January 13, 2013

I miss you, Dad.

Silently falling apart, my world is crushed. Rocking back and forth on my heels shaking my head with strangled gasps. It doesn't get easier with the years. Why did you do this to me? If things could be different I'd take your place. One fatal measurement and I'm here alone. Set flame to the drug to bring life to the needle, take life from the man who gave life to me. With you I could have been everything, without you I wait for the end. The calm comfort of the darkness to swallow my vision.
Some of us make bad choices, some of us get lucky. Some of us turn our lives around. Some of us are sick and some of us die. Some of us are ruined and some of us cry.
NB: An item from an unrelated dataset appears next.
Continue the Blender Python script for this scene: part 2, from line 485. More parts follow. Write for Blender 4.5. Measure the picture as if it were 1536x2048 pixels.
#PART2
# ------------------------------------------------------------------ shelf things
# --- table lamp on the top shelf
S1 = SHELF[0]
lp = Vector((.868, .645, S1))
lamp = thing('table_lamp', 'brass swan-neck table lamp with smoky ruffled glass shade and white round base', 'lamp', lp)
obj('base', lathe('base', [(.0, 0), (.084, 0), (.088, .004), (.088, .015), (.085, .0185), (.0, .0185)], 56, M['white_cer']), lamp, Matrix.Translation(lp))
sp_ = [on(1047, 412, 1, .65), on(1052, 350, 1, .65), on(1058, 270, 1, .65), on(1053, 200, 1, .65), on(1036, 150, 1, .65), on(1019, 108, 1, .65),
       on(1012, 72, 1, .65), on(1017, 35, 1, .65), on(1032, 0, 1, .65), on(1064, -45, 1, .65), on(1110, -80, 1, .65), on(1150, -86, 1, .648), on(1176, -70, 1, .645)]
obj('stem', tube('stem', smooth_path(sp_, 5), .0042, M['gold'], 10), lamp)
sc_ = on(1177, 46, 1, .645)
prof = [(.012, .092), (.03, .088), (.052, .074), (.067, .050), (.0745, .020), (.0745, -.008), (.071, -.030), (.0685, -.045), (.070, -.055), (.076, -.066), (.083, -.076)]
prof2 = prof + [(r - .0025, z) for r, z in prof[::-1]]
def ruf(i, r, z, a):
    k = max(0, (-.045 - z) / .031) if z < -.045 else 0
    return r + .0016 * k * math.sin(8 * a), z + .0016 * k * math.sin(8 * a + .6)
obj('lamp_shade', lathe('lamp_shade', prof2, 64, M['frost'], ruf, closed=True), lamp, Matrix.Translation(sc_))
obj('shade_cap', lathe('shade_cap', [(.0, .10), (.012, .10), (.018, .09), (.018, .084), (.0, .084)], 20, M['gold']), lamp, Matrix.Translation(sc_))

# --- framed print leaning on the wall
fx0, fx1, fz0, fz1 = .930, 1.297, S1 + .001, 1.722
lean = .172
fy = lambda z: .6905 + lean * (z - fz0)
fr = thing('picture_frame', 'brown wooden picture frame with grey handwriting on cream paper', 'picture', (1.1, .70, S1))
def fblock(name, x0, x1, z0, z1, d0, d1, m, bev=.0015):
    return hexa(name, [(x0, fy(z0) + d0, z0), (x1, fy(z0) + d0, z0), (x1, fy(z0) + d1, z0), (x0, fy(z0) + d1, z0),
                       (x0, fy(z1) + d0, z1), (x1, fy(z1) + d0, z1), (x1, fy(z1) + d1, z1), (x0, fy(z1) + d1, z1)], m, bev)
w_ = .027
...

Back then you were the only friend I had, I was too young to have to lose my dad. How many times can I beat my fists into the ground? I'm enveloped by pain and hate. Bleed like I bleed I want to make everyone feel my pain. I want them to hurt. In the end we're all the same, in the end we're all nothing. I'll never see you again. I try hard to envision your face, and when I close my eyes the harder I try all I see are black shapes in the darkness of my mind's eye. It's like being mentally blind. I reach out with my thoughts and feel your face but I can't see it myself. What is wrong with me? I want to go back to sleep. My existence is a waste of time. Why are we capable of suffering such pain? It puts me in a seething rage. Now I just want to kill and maim, Daddy, was I born this way?

January 13th 1959-August 13th 1997

January 10, 2013

Ethereal and as ephemeral as the mists she flooded my thoughts and filled my mind with fog.